In most cases these persons would be parents, children, professionals, business owners who by no fault of their own fell victim of a scheme of fraud and ought to be given an opportunity to be heard before their lives are uprooted.  Whilst the Act affords them to make an application on good cause to have their status uplifted often the waiting time can be up to a year or more and in that time their relationships and livelihoods would have been lost.  The situation is exacerbated by the fact that in most cases these persons would have relied in good faith on the assistance of a purported immigration agent or lawyer and in many cases officials from the department itself.

In the landmark case of Littlewood v the Minister of Home Affairs SCA 260/04, this very issue was addressed by the Supreme Court of Appeal. Littlewood and his family had found themselves in a possession of fraudulent permanent residence permits by no fault of their own, having relied on the assistance of a company appointment agent. Upon this discovery, Littlewood made an application for permanent residence exemption on special circumstances. The Minister rejected this application arguing that it was not the fault of the Department that Littlewood and his found themselves in such a precarious position. In setting aside, the decision of the Minister the court stated that the very circumstances that led Littlewood to be in a possession of a fraudulent permit need to be considered as possible special circumstances that ought to be considered before coming to a decision. The court found that in failing to take these circumstances into account, the Minister had failed to exercise proper discretion and had violated Littlewoods right to just administrative action.  

Following the SCAs reasoning, by depriving a person found in possession of a fraudulent visa the right to make representations before a final decision is made on their status as a prohibited person, the Director-General will not have all the necessary information to allow him to exercise proper discretion.  The Act by not affording a person an opportunity to have the decision reviewed or to make representations as to why they should not be declared a prohibited person fails to meet the standard of procedurally fair administrative action and on this basis can be subject to constitutional review. 

In my view, the appropriate procedure, in this case, should be the one adopted in section 28 of the Immigration Act dealing with the withdrawal of a person’s permanent residence permit.
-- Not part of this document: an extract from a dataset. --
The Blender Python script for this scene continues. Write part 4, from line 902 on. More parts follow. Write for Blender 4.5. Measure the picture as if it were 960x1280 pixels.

The Director-General issues a notice of intention to withdraw the permit and requests representations from the foreigner as to why such a move should not be taken.  In this context, the department would first solicit information from the person that he or she deems relevant and after considering those submissions the Director-General may then decide.    The argument arises that if the visa is fraudulent then there is no status to withdraw, this is correct however the director-general has the power to authorize the person to apply for a status on good cause in terms of section 32 of the Immigration Act. This procedure currently seems to be the standard practice of the department in these circumstances however it does not account for persons who find themselves prohibited whilst exiting or entering the country and have to wait for their applications to be considered whilst they are outside of the republic.

In recent times many of our Immigration laws have been subjected to constitutional scrutiny and in most of not all these cases have been found falling well short of our constitutional standards and norms.  I have no doubt that if challenged the current section 29(1)(f) will also fail the constitutional scrutiny.  However, until such a challenge is mounted anyone found to be a prohibited person will have to apply for upliftment of such status as contemplated in section 29(2).